Тамара в своей книге «Три года в Берлинском торгпредстве» проявила к Никитину больше снисходительности. Она описала его как человека доброго, смирного и законопослушного. Никитин работал в торгпредстве бухгалтером. После смерти жены его «состоятельные» братья, которые жили в Эстонии, стали звать Никитина к себе. Тамара советовала ему стать невозвращенцем, перебраться к родным. Но бухгалтер был «слишком честным, чтобы ослушаться начальства». Решил вернуться в Советскую Россию и потом в законном порядке оформить выезд. После трёх отказов он всё-таки решился на побег.
«Кончилось всё ужасно, — подытожила Тамара судьбу бухгалтера. — Как я теперь узнала от своих родных, на допросе Никитина следователь угрожал ему револьвером, кричал на него и заставил его подписать заведомо ложные показания о том, что он, якобы со мной вместе, шпионил в торгпредстве против советской власти. Никитин совсем потерял голову и наговорил такого, что получилось действительно нечто вроде детективного романа. Словом, его закатали на восемь лет в концентрационный лагерь. Мне очень жаль Степана Никитича» [48] .
48
Солоневич Т. Три года в Берлинском торгпредстве. София, 1938. С. 35–36.

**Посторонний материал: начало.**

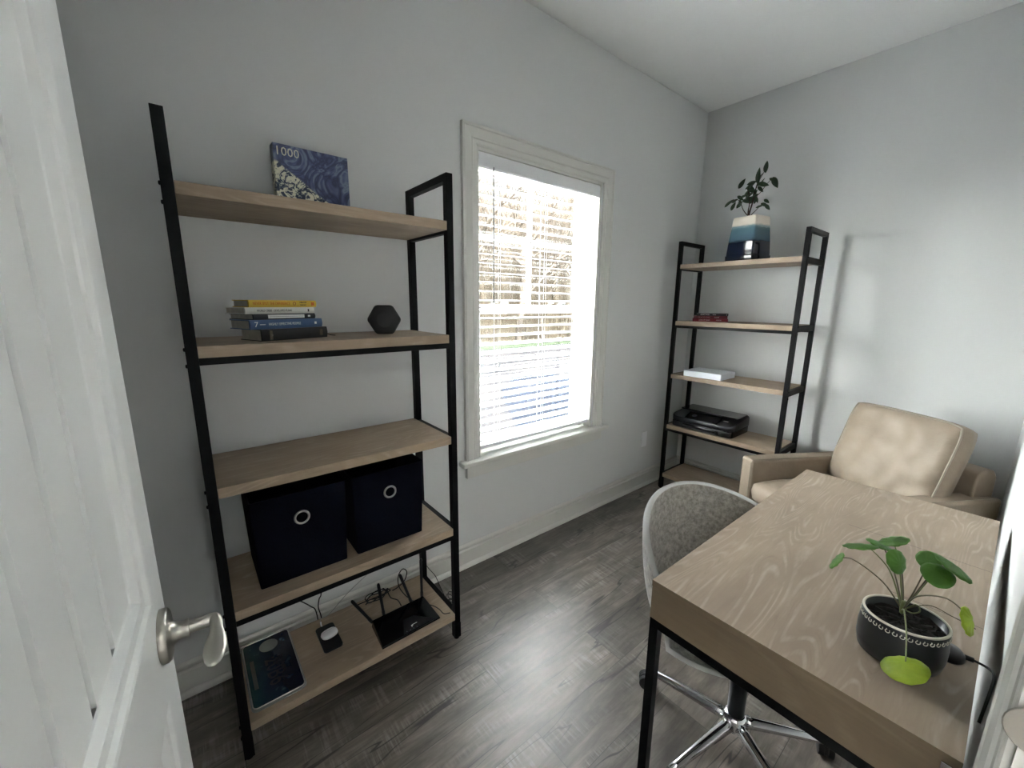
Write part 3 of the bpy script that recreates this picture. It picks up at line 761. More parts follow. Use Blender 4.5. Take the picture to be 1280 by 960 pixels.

Иван не разделял точку зрения Тамары на «Стёпушку» (под этим именем Никитин был изображён в книге «Россия в концлагере») и потому не скупился на нелестные для него эпитеты. Причины понятны: на основании показаний «Стёпушки» Солоневич был обвинён в шпионаже. При этом «в одну нелепую кучу были свалены и Юрины товарищи по футболу, и та английская семья (на самом деле — немецкая, дипломата Вирта. — К. С.), которая приезжала ко мне в Салтыковку на week end, и несколько знакомых журналистов, и мои поездки по России, и всё что хотите… Каждая „улика“ вопиюще противоречила другой, и ничего не стоило доказать всю полную логическую бессмыслицу всего этого „романа“».
На допросах Ивану пришлось упорно открещиваться от этого «варева, несъедобного даже для неприхотливого желудка ГПУ». Следователь Добротин добивался «содействия» Солоневича по наполнению «романа» правдоподобными «плотью и кровью», чтобы на этом деле сделать карьеру, даже если в нём «увязло бы около десятка решительно ни в чём не повинных людей». В завуалированной форме прозвучала и угроза расстрела «основных организаторов побега». Иван твёрдо стоял на своём. Он не отказывался от известных следствию фактов, но и не поддавался на шантаж Добротина, на его «клятвенные» заверения смягчить приговор, если Солоневич согласится на «соавторство» в создании следственного «романа».